Solch üppige Designs sind im Gegensatz zu eher
konsensfähigen Minimal-Looks stets polarisierend. Ich
für meinen Teil finde es grandios schön. Vielleicht ist
es nicht so zeitlos, aber dafür auch weniger langweilig.
So manches puristische Design sagt mir ebenfalls zu,
doch mutige und inspirierte Ansätze wie bei Moon finde
ich aufregender – jede Jeck is anders.
Die Fernbedienung BRM-1
Mit Design geht es nahtlos weiter. Die außergewöhnlich
gestaltete Fernbedienung BRM-1 gehört in der North
Collection beim Vollverstärker 641, sowie bei den
Vorstufen 791 und 891 zum Lieferumfang. Sie kann aber
auch einzeln für 1.000 Euro gekauft werden, etwa für den
Streamer 681, bei dem sie nicht zum Lieferumfang gehört.
Pro Gerät lassen sich zwei dieser Fernbedienungen
verbinden. Eine für den Hörsessel, die andere für das
Sofa oder den Schreibtisch, beispielsweise. Ein
ziemlicher Luxus bei dem Preis, aber nett, dass es geht.
Eines der absoluten Highlights ist die Fernbedienung
BRM-1
Die BRM-1 ist in der Audiowelt ziemlich einmalig.
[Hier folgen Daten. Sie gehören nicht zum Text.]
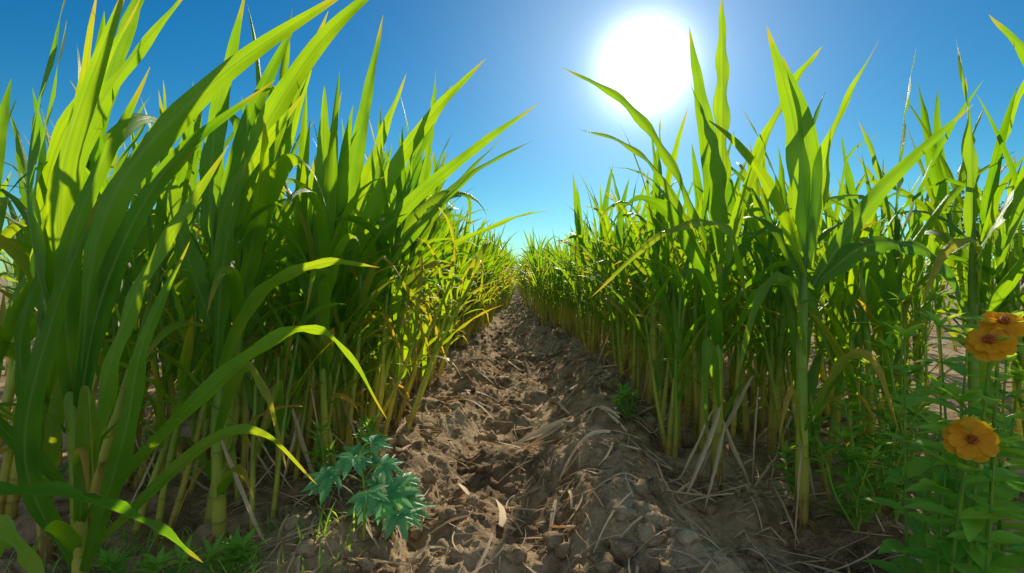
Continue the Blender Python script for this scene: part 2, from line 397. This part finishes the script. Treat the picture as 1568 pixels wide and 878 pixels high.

Wer
Gemeinsamkeiten beispielsweise mit Devialets
Fernbedienung der Expert-Serie oder der Remote der
Phantom-II-Lautsprecher erkennen will, liegt zwar nicht
ganz falsch, aber Moon geht an entscheidenden Stellen
noch einen Schritt weiter.
Das ovale, leicht geneigte Gehäuse mit dem prominenten
Drehregler an der Oberseite erinnert eher an einen
3D-Controller aus der Computerwelt. Die untere Hälfte
des Gehäuses besteht aus Kunststoff und dient als Sockel.
An dessen Unterseite ist ein On/Off-Schalter und eine
USB-C-Buchse zum Aufladen des integrierten Li-Ion-Akkus
über jeden USB-Ladeport. Abgeschlossen wird der Sockel
von einer perfekt an die Form angepassten, dicken
Scheibe Alu. Die trägt wiederum das große Drehrad in das
ein grafisches OLED-Display mit vier umgebenden
Touch-Buttons eingelassen ist. Das Display schaltet sich
einige Sekunden nach der letzten Bedienung ab, das Rad
dreht sich wunderbar leichtgängig und sanft.
Damit die Fernbedienung jederzeit schnell wieder
aufwacht, verfügt sie einerseits über einen sehr
empfindlichen Bewegungssensor. Schon die leiseste
Erschütterung reicht und das Display geht an. Zusätzlich
sitzt im Display ein (nicht ganz so empfindlicher)
Annäherungssensor. Nähert man sich mit der Hand bis auf
ca. 1 cm, aktiviert sich das Display. Die „Aufwachphase“
dauert nur einen Sekundenbruchteil. Bei einem schnellen
Griff und Dreh am Rad braucht es dadurch einen kurzen
Gedenkmoment bis der Verstärker erstmalig darauf
reagiert, aber dann erfolgt die Umsetzung der Befehle
mit unmerklich geringer Latenz, also praktisch wie mit
einem analogen Lautstärkepoti.
1. Die Form erinnert an 3D-Controller
2. An der Unterseite ist ein USB-C-Port zum Aufladen und
ein On/Off-Schalter
3. Die BRM-1 ist primär für den Tisch gedacht, liegt
aber auch gut in der Hand
Die BRM-1 arbeitet mit Bluetooth und kommuniziert
bidirektional mit dem 791. Das heißt, die Fernbedienung
zeigt im Display die aktuelle Lautstärke und die
gewählte Quelle an. Auch am Gerät wird der Pegel im
Display während des Regelns sehr groß und deutlich
angezeigt. Besser geht es kaum.
Die vier Touch-Buttons der BRM-1 dienen im normalen
Betrieb zur Musiksteuerung und zum Stummschalten der
Lautsprecher. Eine kurze Berührung in der Mitte des
Displays, und die Remote schaltet um auf Quellenwahl.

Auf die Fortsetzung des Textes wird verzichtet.